La constitution de l’État populaire comme famille de substitution s’accomplit tout à fait lors de la cérémonie de récompense organisée par les autorités municipales, dans l’ultime épisode, après que le bus a été sauvé par la collaboration de tous les passagers. « Les vrais héros sont au sein du peuple », affirmait Xi Jinping dans son discours de nouvel an 2021 : c’est en substance ce que rappelle le fonctionnaire qui remet à chaque passager sa récompense en yuan sonnants et trébuchants. À cet instant, habillés de blanc, souriant sur fond rouge, l’héroïne et le héros sont cadrés par le travelling de sorte à tout à fait ressembler à un certificat de mariage chinois. Ce n’est pourtant pas la famille qui assiste à cette cérémonie de mariage : ce sont les fonctionnaires, au premier rang desquels est assis l’officier de police Zhang, véritable père adoptif.

 

Sauver des vies, éviter l’explosion, endiguer les troubles publics débordants auxquels peuvent conduire les tragédies privées (et tout particulièrement les violences sexuelles) : telle est la charge de la jeunesse dans cette petite république qu’est l’autobus. Qui lui a donné cette charge ? Le spectateur l’ignore : mais dès le premier épisode, l’héroïne a d’elle-même identifié et endossé cet objectif. L’une des raisons en est sans doute que, comme la société chinoise en général, Li Shiqing tient en horreur les explosions.

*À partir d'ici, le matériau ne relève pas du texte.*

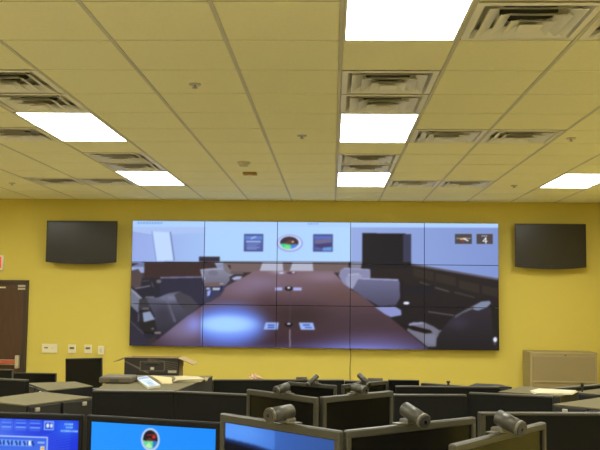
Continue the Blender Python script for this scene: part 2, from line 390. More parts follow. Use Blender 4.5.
# ---------------------------------------------------------------- the picture on the video wall (units of the photo, 367 x 128)
def wall_art():
    c = Canvas(129, 219, 501, 352, 3)
    c.rect(129, 219, 501, 352, (58, 48, 48))
    c.rect(129, 226, 501, 264, (150, 176, 232)); c.rect(129, 226, 206, 264, (150, 168, 228), (160, 190, 240), 'x')
    c.rect(206, 226, 352, 264, (170, 206, 250), (176, 212, 251), 'x'); c.rect(352, 226, 501, 285, (148, 168, 222), (126, 146, 205), 'x')
    c.rect(129, 219, 501, 227.5, (172, 206, 255)); c.rect(129, 219, 501, 222, (150, 196, 255))
    c.line(129, 232, 155, 236, .8, (130, 145, 205))
    c.poly([(129, 227.5), (129, 232), (155, 236), (204, 233), (204, 227.5)], (168, 192, 240))
    c.poly([(152, 232), (170, 233), (174.5, 261), (157, 262)], (190, 214, 252)); c.line(170.5, 233, 175, 261, 1.3, (110, 122, 170))
    c.line(152, 232, 157, 262, .8, (120, 135, 190))
    for k in range(9): c.rect(137+k*2.9, 222.6, 138.9+k*2.9, 224.4, (110, 150, 220))
    for k in range(4): c.rect(309+k*2.8, 223, 310.9+k*2.8, 224.6, (130, 165, 225))
    # wainscot, credenza
    c.rect(204, 262.5, 366, 273, (112, 96, 96)); c.rect(204, 262, 366, 263, (80, 70, 85))
    c.poly([(131, 268), (145, 262), (145, 280), (131, 290)], (110, 118, 160)); c.rect(129, 268, 146, 274, (150, 165, 210))
    c.rect(129, 274, 160, 300, (72, 62, 62)); c.poly([(145, 263), (205, 262.5), (232, 266), (232, 282), (145, 280)], (62, 47, 46))
    c.rect(200, 257.5, 221, 262.5, (55, 48, 60)); c.poly([(129, 280), (230, 276), (232, 300), (129, 352)], (44, 42, 52))
    # right hand: dark wainscot, television
    c.poly([(350, 262), (412, 264), (501, 280), (501, 352), (350, 352)], (46, 39, 38), (34, 31, 33))
    c.poly([(404, 262), (501, 278.5), (501, 280.5), (404, 264)], (92, 88, 100))
    c.poly([(363.5, 233), (406, 233.5), (412, 236), (412, 268), (363.5, 270)], (38, 35, 38)); c.rect(404, 234, 412, 262, (62, 62, 84))
    for (x, y) in ((414, 268), (436, 273), (459, 280), (482, 285)): c.poly([(x, y), (x+20, y+4), (x+20, y+13), (x, y+8)], (60, 53, 46), a=.6)
    c.line(421, 282, 431, 285.4, 1.1, (84, 76, 72)); c.line(436, 287.5, 449, 291.2, 1.1, (92, 86, 84)); c.line(455, 292, 474, 297, .9, (80, 74, 70)); c.line(429, 311.4, 454, 315, 1, (100, 92, 90))
    c.line(405, 290, 430, 290, 10, (38, 35, 40))
    # far chairs
    for x in (262, 292): c.poly([(x+2, 263), (x+22, 263), (x+23, 272), (x-1, 272)], (176, 178, 198))
    # table
    tab = [(256, 271.5), (334, 271.5), (338, 276), (353, 290), (366, 298), (387, 314), (403, 327), (425, 345), (434, 352), (148, 352), (155, 345), (189, 317.5), (204, 307), (214, 299), (233, 283), (246, 277.5)]
    m = c.inside(tab).astype(float)
    c.poly(tab, (124, 100, 108), (52, 34, 40)); c.glow(262, 284, 22, 8, (140, 122, 152), .75, m); c.glow(245, 290, 22, 9, (128, 108, 134), .6, m)
    c.glow(326, 277, 22, 5, (146, 126, 148), .6, m); c.glow(345, 296, 24, 9, (100, 72, 68), .6, m)
    c.glow(300, 316, 36, 14, (56, 42, 42), .85, m); c.glow(372, 320, 40, 14, (70, 56, 62), .7, m); c.glow(270, 318, 14, 26, (66, 46, 50), .5, m)
    c.glow(186, 330, 30, 18, (128, 116, 152), .85, m); c.glow(197, 325, 9, 9, (140, 146, 232), .8, m)
    c.glow(231, 327, 38, 22, (100, 126, 226), 1, m*(c.X > 203.3), 2.4); c.glow(230, 326, 32, 13, (126, 160, 254), .95, m*(c.X > 203.3), 2.6)
    c.glow(229, 325, 27, 8.5, (164, 210, 255), .97, m*(c.X > 203.3), 2.4)
    c.glow(236, 349, 60, 4, (92, 92, 170), .6, m); c.glow(366, 349, 56, 7.5, (122, 132, 222), .95, m); c.glow(375, 340, 44, 8, (112, 100, 150), .5, m)
    c.glow(280, 272.5, 8, 2, (170, 165, 190), .6, m)
    # chairs down the left side
    c.poly([(216, 264), (222, 262.8), (225, 264), (230, 271), (236, 275), (230, 278), (220, 272)], (132, 142, 170)); c.poly([(224, 263.5), (228, 265), (233, 272), (231, 276), (226, 272)], (120, 112, 118)); c.line(217, 264.4, 224, 263.6, 1.2, (160, 172, 200))
    c.rect(232, 272, 245, 275, (100, 86, 90)); c.poly([(233, 279), (238, 277), (244, 277), (242, 279.5), (236, 281)], (160, 172, 214)); c.poly([(226, 282), (234, 280.5), (238, 281.5), (230, 286), (224, 287)], (56, 50, 62))
    c.poly([(203, 286), (226, 284), (226, 291), (222, 297), (212, 303), (206, 304)], (62, 60, 84)); c.rect(208, 288.6, 211.6, 290.2, (190, 205, 215)); c.rect(214.5, 288.8, 222, 291, (176, 190, 206))
    c.poly([(209, 292), (213, 290.5), (212, 296), (209, 297.5)], (150, 165, 230)); c.line(213.5, 289, 212, 298, 1, (30, 40, 110)); c.line(223.5, 287, 222, 292, 1.4, (24, 28, 70))
    c.poly([(201.3, 270.5), (208, 269.4), (217, 268.6), (224, 270), (231, 277), (231.5, 281), (227, 286.5), (219, 287), (206, 286.5), (204, 280)], (136, 136, 156), (104, 100, 120))
    c.ell(214.5, 273.8, 5, 3, (110, 108, 128), a=.8); c.line(202, 270.8, 223, 269.6, 1.2, (158, 162, 188)); c.line(203, 273, 206, 280, 1.6, (156, 162, 192)); c.poly([(206, 284), (220, 283), (226, 285), (216, 287.5), (206, 287)], (110, 92, 92)); c.rect(221.5, 284, 225, 285.4, (160, 152, 150))
    c.poly([(161, 278), (203, 277.5), (205, 302), (204, 306), (186, 300), (161, 296)], (50, 47, 64)); c.line(162, 278.8, 203, 277.9, 1.5, (116, 112, 142))
    c.poly([(131, 272), (139, 270), (143, 276), (142, 288), (136, 290), (131, 286)], (82, 70, 72)); c.line(137, 289.8, 151, 287, 1.3, (116, 110, 128)); c.line(143, 282.4, 150, 281.8, .8, (90, 78, 80)); c.ell(160, 282.5, 2.6, 1.8, (112, 104, 104)); c.line(153, 284, 154.5, 288, 1.3, (84, 76, 76))
    c.poly([(131, 289), (137, 293), (143, 299), (143, 306), (140, 314), (131, 306)], (112, 116, 134)); c.line(131.5, 290, 143, 300, 1.8, (146, 150, 168))
    c.rect(147, 297.6, 156, 299.2, (110, 110, 122)); c.poly([(141, 300), (150, 299), (154, 306), (147, 313), (140, 311)], (60, 58, 64))
    big = [(148, 300), (160, 298.5), (170, 294.5), (181, 292.5), (186, 295), (192, 297), (202, 307), (189, 317.5), (160, 341), (152, 330), (157, 318), (152, 308)]
    mb = c.inside(big).astype(float)
    c.poly(big, (92, 92, 112), (40, 38, 46)); c.glow(172, 299, 13, 4, (126, 128, 156), .8, mb); c.poly([(181, 293), (192, 297), (202, 307), (190, 316), (179, 303), (176, 296)], (70, 66, 76)); c.line(168, 299, 177, 322, 2.6, (104, 104, 128), .7); c.glow(165, 316, 7, 9, (58, 54, 66), .7, mb)
    c.poly([(144.5, 314), (152, 312.6), (157, 320.6), (146, 323.4)], (138, 150, 178)); c.poly([(141, 322), (146, 323.4), (157, 321), (160, 334), (150, 336), (142, 328)], (42, 38, 36)); c.line(141, 312.4, 151, 311, 1.4, (34, 32, 38)); c.rect(144.5, 309, 151, 311, (104, 96, 96)); c.line(140.5, 315, 140.5, 322.5, 1.2, (110, 100, 106))
    c.line(146.5, 333.5, 157, 335, 1.6, (30, 28, 34)); c.rect(157, 333, 163.5, 335, (136, 116, 122)); c.ell(155, 330, 1.4, 1, (92, 104, 124))
    c.poly([(129, 318), (133, 322), (144, 334), (150, 341), (154, 346), (150, 352), (129, 352)], (50, 46, 60)); c.line(132, 322, 146, 335, 1, (84, 80, 96))
    # chairs down the right side
    c.poly([(352, 262.5), (363.5, 262.5), (362, 269), (352, 268)], (128, 130, 146))
    c.poly([(340, 276), (342, 270), (346, 267.8), (370, 269.2), (371.6, 271), (371.6, 278), (352, 289), (345, 284)], (134, 134, 168)); c.line(346, 268.6, 371, 269.8, 1, (160, 162, 196))
    c.poly([(347, 279), (350, 275), (358, 273.2), (364, 276), (358, 282), (354, 289.6), (348, 285)], (150, 152, 184)); c.line(350, 275, 360, 274.2, 1.2, (172, 176, 204))
    c.poly([(354, 290), (359, 280), (363, 278.2), (398, 279), (400.5, 282), (401, 298), (397, 305), (380, 306), (366, 298)], (108, 108, 142), (76, 74, 96)); c.line(362, 278.8, 399, 280, 1.3, (160, 162, 200))
    c.poly([(376, 307), (396, 306.4), (402, 310), (402.5, 315), (392, 317), (386, 314)], (138, 144, 200)); c.poly([(401, 281), (405, 280), (406, 306), (402, 309)], (40, 32, 38))
    c.ell(407.3, 303, 3, 1.4, (226, 232, 255)); c.rect(404, 304.4, 411, 313, (38, 34, 36))
    c.poly([(409.5, 324.5), (414, 321.8), (425, 322), (434, 326), (440, 330), (440, 338), (436, 346), (428, 346), (414, 335), (408, 330)], (112, 112, 128)); c.line(411, 324, 423, 322.6, 2.2, (144, 144, 176)); c.poly([(426, 334), (436, 334), (435, 344), (426, 342)], (124, 124, 148), a=.7)
    c.poly([(402, 325), (414, 325.4), (431, 329.6), (433, 332.4), (426, 333), (414, 330)], (36, 26, 26))
    ch = [(436, 352), (437, 338), (441, 330), (448, 322), (455, 315), (466, 309), (474, 304), (482, 301), (489, 300.5), (491, 302.5), (488, 306), (501, 312), (501, 352)]
    c.poly(ch, (54, 48, 58), (36, 32, 32)); c.poly([(455, 315), (466, 309), (474, 304.5), (474, 308), (462, 313), (455, 318)], (96, 96, 108)); c.poly([(474, 305), (481, 301), (489, 300.3), (490.5, 302.6), (486, 307), (478, 310), (473, 309)], (124, 134, 158))
    c.poly([(490, 304), (501, 306), (501, 352), (494, 352)], (38, 35, 32)); c.glow(458, 322, 10, 7, (64, 56, 74), .7, c.inside(ch).astype(float)); c.line(437, 334, 441, 330, 1.5, (104, 104, 112))
    c.ell(494.3, 338.6, 1.9, 2.6, (225, 225, 245)); c.ell(494, 342.6, 1.3, 1.6, (76, 70, 84))
    # signs on the far wall
    for x0 in (245, 314.5):
        c.rect(x0, 234.5, x0+19.5, 252, (70, 76, 130)); c.rect(x0+1.2, 236, x0+18.3, 250.8, (84, 96, 165))
    c.rect(246, 236, 263.5, 240, (96, 130, 205)); c.line(252, 239, 257, 237, 1, (190, 215, 250)); c.rect(247, 241.3, 262, 242.6, (170, 200, 245))
    for k in range(4): c.rect(248, 244+k*1.7, 261-(k % 2)*3, 244.8+k*1.7, (130, 150, 205))
    c.rect(315.5, 236, 333, 239, (90, 110, 190)); c.poly([(316, 240), (333, 239), (333, 242), (320, 244), (316, 243)], (110, 104, 140))
    c.poly([(316, 244.5), (333, 243), (333, 247), (326, 249), (316, 247)], (74, 66, 110)); c.poly([(324, 248), (333, 247), (333, 251), (324, 251)], (100, 150, 220))
    c.ell(291, 243.5, 13, 8.7, (150, 150, 220)); c.ell(291, 243.3, 11.8, 7.6, (196, 214, 248)); c.ell(290.5, 243, 9.3, 6.2, (66, 52, 62))
    c.ell(290.5, 243, 9.3, 6.2, (70, 205, 150), cut=lambda X, Y: (Y > 244-.05*(X-285)) & (X < 292)); c.ell(290.5, 243, 9.3, 6.2, (70, 130, 225), cut=lambda X, Y: (Y > 244.5) & (X >= 292))
    c.poly([(285, 243.6), (291, 239.5), (296, 243), (299, 244.5), (293, 245), (288, 244.4)], (96, 66, 62)); c.ell(294, 242, 1.2, .9, (225, 190, 170)); c.poly([(284, 249), (288, 245), (293, 247.5), (290, 249.5)], (120, 225, 130))
    # objects on the table
    for (x, y, q) in ((277, 288, 7), (295, 288, 8.5)): c.rect(x, y, x+q, y+3, (166, 172, 232))
    c.ell(290.5, 289, 4, 2.4, (34, 30, 36)); c.ell(290.5, 288.2, 1.6, 1, (230, 235, 250)); c.ell(293, 273.4, 5, 1.2, (88, 62, 80)); c.ell(283, 273.5, 2.4, 1, (190, 200, 235)); c.ell(295, 273, 1.5, .8, (200, 205, 240))
    c.poly([(268, 323), (281, 323), (280, 330), (266, 330)], (150, 178, 240)); c.poly([(301, 323), (315, 323), (317, 330), (303, 330)], (150, 178, 240))
    for (x, y) in ((270, 325), (270, 327.4), (305, 324.8), (307, 327.2)): c.rect(x, y, x+7, y+1.3, (60, 80, 170))
    c.ell(291, 325, 4, 2.4, (28, 22, 28)); c.ell(291, 324.2, 1.8, .9, (200, 206, 226)); c.line(292, 330, 292.6, 348, 1.0, (150, 140, 158)); c.line(292, 292, 292, 322, .7, (84, 66, 78))
    # on screen badges
    c.blur(.45)
    c.rect(455.3, 233.8, 472, 243.6, (78, 72, 74)); c.rect(476.6, 233.8, 492.7, 243.6, (78, 70, 70))
    c.line(457, 238.2, 470.5, 238.2, .9, (150, 150, 152)); c.line(461, 238.8, 466, 238.2, 1.6, (220, 170, 120)); c.line(464, 238.4, 468, 240.4, 1.4, (225, 225, 230)); c.line(462, 240, 464, 242, 1, (150, 70, 50))
    for k in range(3): c.rect(481.6+k*2, 235, 483+k*2, 236.5, (170, 180, 205))
    c.line(485.6, 237.6, 483, 241, .9, (240, 245, 255)); c.line(483, 241, 487.2, 241, .9, (240, 245, 255)); c.line(485.8, 237.6, 485.8, 243, .9, (240, 245, 255))
    c.blur(.35)
    # the left columns are a touch bluer and brighter, as tiled displays are
    return c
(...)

Troubles imprévus et immaîtrisés, les explosions sont le contraire de ce qu’elle cherche constamment : la paix.

La paix, en chinois an 安, est omniprésente à l’image, puisqu’elle figure sur le logo des gardiens de la paix (gong’an 公安) ; elle est aussi le premier SMS que le héros envoie à l’héroïne, au matin de leur sortie définitive de la boucle temporelle (« bonjour », litt. « matin paisible », zao’an 早安). La bombe est désamorcée, la paix est rétablie. Sun Molong, l’un des trois réalisateurs de Kaiduan, a commencé sa carrière par de nombreux kangri ju 抗日剧, genre de films nationalistes et pacifistes, anti-guerre et anti-japonais. Un autre réalisateur de Kaiduan, Suan (de son vrai nom Mou Xincen), est connu pour avoir créé, avant sa carrière cinématographique, une marque nommée « Non-violence et non-coopération », du nom du mouvement lancé par Gandhi en 1920. Ce n’est donc pas un hasard si le message pacifiste est omniprésent en filigrane de cette série policière. Le message implicite est que les jeunes doivent assurer la paix que leurs aînés ont gagnée pour le peuple chinois au cours du XXe siècle.

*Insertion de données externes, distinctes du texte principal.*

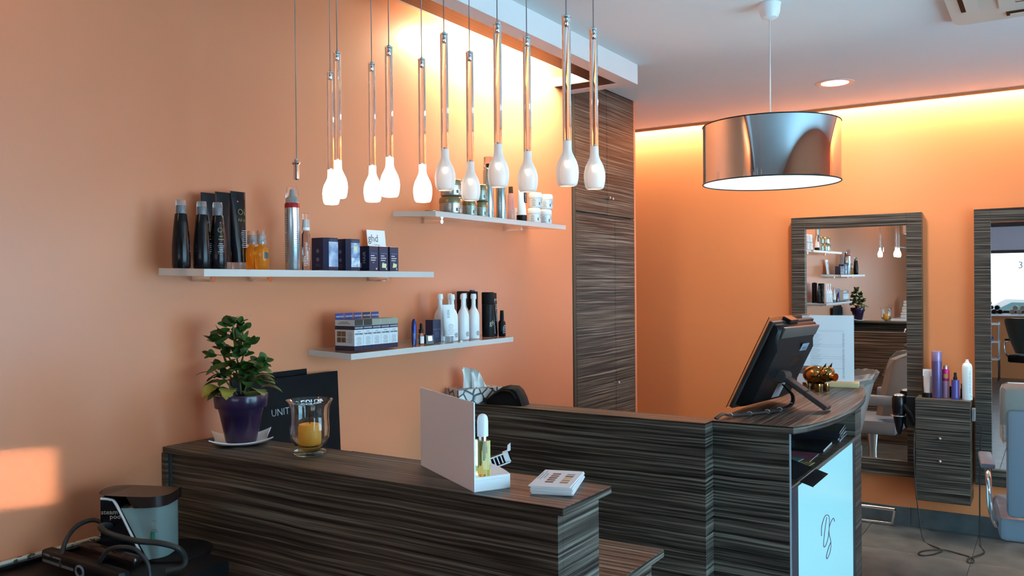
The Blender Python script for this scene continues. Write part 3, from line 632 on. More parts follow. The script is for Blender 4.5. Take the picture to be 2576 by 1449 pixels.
G().lathe(solid([(.012,ZC-2.077-.072),(.034,ZC-2.077-.062),(.043,ZC-2.077-.04),(.046,ZC-2.077-.008),(.048,ZC-2.077-.001)]),28).ob('ceiling_cup',WHITE,t)
point('drum_light',(1.305,3.685,2.03),3,(.95,1,.98),.05)
# downlight
t=thing('downlight','round recessed ceiling light glowing white near the back wall','ceiling light',(1.2219,5.37,ZC),0)
G().lathe([(.078,-.001),(.080,-.004),(.108,-.004),(.110,-.0005)],36).ob('trim_ring',mat('cream_ring',(.7,.6,.55),.4),t)
G().lathe([(.0001,-.002),(.079,-.002)],36,sm=False).ob('diffuser',mat('downlight_glow',(1,1,1),.5,em=(.96,.98,1),es=14),t)
area('downlight_light',(1.2219,5.37,ZC-.01),(0,0,0),.15,.15,22,(1,.93,.85))
# ceiling air conditioner
t=thing('air_conditioner','cream ceiling cassette air conditioner in the top right corner','air conditioner',(2.42,3.93,ZC),0)
A=mat('cream_plastic',(.62,.60,.52),.45)
def rrect(x0,x1,y0,y1,r,n=6):
    o=[]
    for cx,cy,a in ((x1-r,y1-r,0),(x0+r,y1-r,90),(x0+r,y0+r,180),(x1-r,y0+r,270)):
        for k in range(n+1): q=R(a+90*k/n); o.append((cx+r*cos(q),cy+r*sin(q)))
    return o
G().prism(rrect(-.47,.47,-.47,.47,.06),-.03,0).ob('casing',A,t)
for k in range(4):
    M=Matrix.Rotation(R(90*k),4,'Z')
    G().box(-.26,.26,.355,.425,-.0305,-.0301,M=M).ob('outlet_slot',BLACKM,t)
    G().box(-.245,.245,.352,.402,-.045,-.042,M=M@Matrix.Translation((0,.0,.0))).ob('flap',A,t)
G().prism(rrect(-.28,.28,-.28,.28,.02),-.038,-.0302).ob('grille',A,t)
for k in range(14): G().box(-.22,.22,-.2+k*.03,-.188+k*.03,-.0385,-.0382).ob('grille_slot',DGREY,t)

# ================================================================ ON THE FRONT COUNTER
KZ=1.1562
t=thing('square_plate','white square plate with upturned corners under the plant pot','plate',(.172,1.790,KZ),R(50.5))
n=20; vs=[]; fs=[]
for side in (0,1):
    for i in range(n+1):
        for j in range(n+1):
            u=-1+2*i/n; v=-1+2*j/n; r=math.hypot(u,v); k=.094*(1-.10*(1-max(abs(u),abs(v)))*0)
            ed=1-.16*(1-abs(v)**2)*abs(u)**4; ed2=1-.16*(1-abs(u)**2)*abs(v)**4
            z=.003+.026*max(0,(r-.55)/.87)**1.9
            vs.append((u*k*ed*1.0,v*k*ed2*1.0,z+(0 if side else .0035)))
N=(n+1)**2
for i in range(n):
    for j in range(n):
        a=i*(n+1)+j; fs.append((a,a+n+1,a+n+2,a+1)); fs.append((N+a,N+a+1,N+a+n+2,N+a+n+1))
bd=[i*(n+1) for i in range(n+1)]+[n*(n+1)+j for j in range(1,n+1)]+[i*(n+1)+n for i in range(n-1,-1,-1)]+[j for j in range(n-1,0,-1)]
for k in range(len(bd)): a,b=bd[k],bd[(k+1)%len(bd)]; fs.append((a,b,N+b,N+a))
g=G().add(vs,fs,0,True); g.ob('dish',WHITE,t); G().lathe(solid([(.035,0),(.038,.003)]),24).ob('foot_ring',WHITE,t)

t=thing('potted_plant','green leafy plant in a dark purple pot at the left end of the front counter','plant',(.172,1.790,KZ+.0066),0)
POT=mat('purple_glaze',(.020,.010,.045),.28,coat=.3)
G().lathe([(.0001,0),(.046,0),(.047,.002),(.069,.108),(.0695,.109),(.078,.109),(.0795,.112),(.083,.148),(.082,.150),(.076,.150),(.073,.12),(.045,.01),(.0001,.01)],40).ob('pot',POT,t)
G().lathe([(.0001,.136),(.0755,.134)],24).ob('soil',noisy('soil',(.03,.018,.01),(.07,.045,.03),60,.9,bump=.6),t)
LEAF=noisy('leaf_green',(.020,.062,.010),(.050,.125,.022),20,.42); LEAFY=noisy('leaf_yellowing',(.12,.16,.02),(.32,.28,.05),25,.5); STEM=mat('stem_green',(.10,.15,.04),.5)
def leafmesh(name,L,W,mt,jag=0,curl=.25):
    n=8; vs=[]; fs=[]
    for i in range(n+1):
        u=i/n; w=W/2*(sin(pi*u**.85)**.6)*(1+jag*(1 if i%2 else -1)*.12) if 0<i<n else .0006
        z=curl*L*(u-u*u)*1.4-curl*L*u*u*.6
        vs+=[(L*u,-w,z+w*.12),(L*u,0,z),(L*u,w,z+w*.12)]
    for i in range(n): a=3*i; fs+=[(a,a+3,a+4,a+1),(a+1,a+4,a+5,a+2)]
    return G().add(vs,fs,0,True).mesh(name,mt)
lm=[leafmesh('leaf',.036,.030,LEAF,0,.12),leafmesh('leaf',.030,.026,LEAF,0,.05),leafmesh('leaf',.066,.050,LEAF,1,.35),leafmesh('leaf',.072,.052,LEAFY,1,.5)]
PX=799.
RX,RY=cos(yaw),sin(yaw)
def leaf(px,py,dep,which,az,el,roll_=0,s=1.0):
    h=(px-592)/PX; z=(1119-py)/PX; o=bpy.data.objects.new('leaf',lm[which]); C.objects.link(o); o.parent=t
    o.location=(h*RX+dep*-RY,h*RY+dep*RX,z); o.scale=(s,s,s)
    o.rotation_euler=(Matrix.Rotation(az,3,'Z')@Matrix.Rotation(-el,3,'Y')@Matrix.Rotation(roll_,3,'X')).to_euler()
rnd=random.Random(11)
cl=[(560,828,.7),(590,826,.7),(583,850,.8),(552,868,.8),(592,905,.9),(570,940,.8),(548,955,.8),(610,935,.9),(600,960,.9),(632,950,.7),(574,822,.6),(598,838,.6),(548,846,.8),(522,866,.9),(566,862,.7),(607,866,.8),(538,888,.8),(578,898,.7),(596,884,.7),(518,905,.6),(556,925,.8),(606,900,.7),(622,876,.5),(530,938,.8),(584,938,.7),(556,905,.6),(655,918,.5),(640,940,.9),(628,925,.7),(650,934,.6)]
for px,py,s in cl:
    dp=rnd.uniform(-.03,.03); a0=rnd.uniform(0,2*pi)
    for k in range(5): leaf(px+rnd.uniform(-4,4),py+rnd.uniform(-4,4),dp,rnd.choice((0,0,1)),a0+k*1.256+rnd.uniform(-.3,.3),rnd.uniform(.1,.9) if k<4 else 1.2,rnd.uniform(-.8,.8),.72+.32*s)
for px,py,az,w_ in [(530,950,190,2),(560,930,210,2),(600,925,340,2),(622,945,355,2),(575,950,180,2),(600,970,10,2),(580,995,230,2),(605,995,310,2),(565,960,170,2),(630,975,350,2),(560,950,200,2),(600,945,20,2),(620,930,35,2),(575,965,250,2),(610,965,330,2),(590,955,120,2),(555,960,160,2),(625,960,10,2),(640,965,40,2),(600,975,300,2),(570,985,215,2),(548,975,195,2),(640,985,15,2),(555,982,225,3),(545,985,240,3),(565,990,285,3),(625,990,320,2),(590,940,80,2)]:
    leaf(px,py,rnd.uniform(-.03,.02),w_,R(az)+yaw,rnd.uniform(-.25,.25),rnd.uniform(-.3,.3),rnd.uniform(.85,1.1))
for P in ([(592,1000,0),(588,940,.0),(578,880,.0),(574,825,0)],[(588,960,0),(570,925,.01),(545,890,.02),(524,868,.02)],[(590,930,0),(604,890,-.01),(600,842,-.01)],[(596,1000,.01),(612,960,.02),(640,935,.02)],[(588,1000,-.02),(560,965,-.02),(532,940,-.01)]):
    pts=[((px-592)/PX*RX-d*RY,(px-592)/PX*RY+d*RX,(1119-py)/PX) for px,py,d in P]
    G().tube(spline(pts,5),.0028,7).ob('stem',STEM,t)

def folder(y0,y1,zt,x0,lbl):
    t=thing('presentation_folder',lbl,'folder',(x0,y0,1.0005),0,'black folders leaning on the wall'); w=y1-y0; M=Matrix.Rotation(R(-2.5),4,'Y'); h=zt-1.0
    G().box(-.004,0,0,w,0,h,M=M).ob('cover',mat('black_card',(.004,.004,.005),.6,spec=.15),t)
    return t,M,w
t,M,w=folder(1.885,2.226,1.346,.024,'black folder at the back, its right edge showing above the front one')
g=G(); text(g,'Lo',.034,M@frame((.001,.045,.15),(0,0,1),(0,-1,0)),bold=.0006); g.ob('white_lettering',LINK,t)
t,M,w=folder(1.93,2.362,1.327,.046,'black folder in front, lettered UNITED COLOR in white')
g=G(); text(g,'UNITED',.036,M@frame((.001,.165,.196),(0,1,0),(0,0,1)),bold=-.0006); lab(g.ob('thin_lettering',mat('thin_ink',(.5,.52,.54),.5),t),'thin white letters')
g=G(); text(g,'COLOR',.036,M@frame((.001,.292,.199),(0,1,0),(0,0,1)),bold=.0014); bars(g,M@frame((.001,.292,.19),(0,1,0),(0,0,1)),.05,1); lab(g.ob('bold_lettering',WHITE,t),'bold white letters')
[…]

Cette passation de responsabilités est célébrée par Kaiduan sur fond d’un contexte socio-économique bien marqué : l’hégémonie de l’économie numérique chinoise. C’est une photographie de smartphone, sauvegardée dans le cloud, qui conduit les héros à résoudre l’enquête inaboutie sur un cas d’agression sexuelle ; c’est aussi le smartphone qui leur permet d’informer la police en direct depuis le bus. Loin d’être un outil de surveillance et de contrainte, la technologie libère les femmes, et les citoyens. Tant que le peuple ne s’était pas modernisé, prévalaient les liens familiaux, patriarcaux et communautaires, marqués par un fort respect des aînés. Mais désormais, les citoyens chinois sont reliés à l’État par la technologie qui assure leur « sauvegarde », dans tous les sens du terme. Dès lors, la famille devient une communauté potentiellement concurrente à l’État populaire. Kaiduan porte à la jeunesse ce séduisant avertissement : « l’État chinois sera pour vous un outil de libération de certains devoirs familiaux. La technologie, domaine où notre pays excelle, est votre jouet préféré ; jeunesse de Chine, nous vous le concédons, vous la maîtrisez mieux que nos anciens ; usez-en, n’attendez pas ; nous serons même prêts à tolérer vos manières peu traditionnelles, vos goûts à maints égards occidentaux ; mais que votre intelligence, votre empathie et vos smartphones servent du moins à empêcher les cocottes-minutes sociales d’exploser ; usez de ce que la modernité vous a donné pour préserver l’œuvre que vos aînés ont arraché de haute lutte à l’impérialisme nippon et américain : la paix dans la cité ».

Kaiduan 开端, produit par Zhengwu Yangguang 正午阳光, réalisé par Sun Molong 孫墨龍, Liu Hongyuan 劉洪源 et Suan . Avec dans les rôles principaux : Bai Jingting 白敬亭, Zhao Jinmai 赵今麦, Liu Yijun 刘奕君, Huang Jue 黄觉, Liu Dan 刘丹, Liu Tao 刘涛. Diffusé originellement sur la plateforme Tencent Video.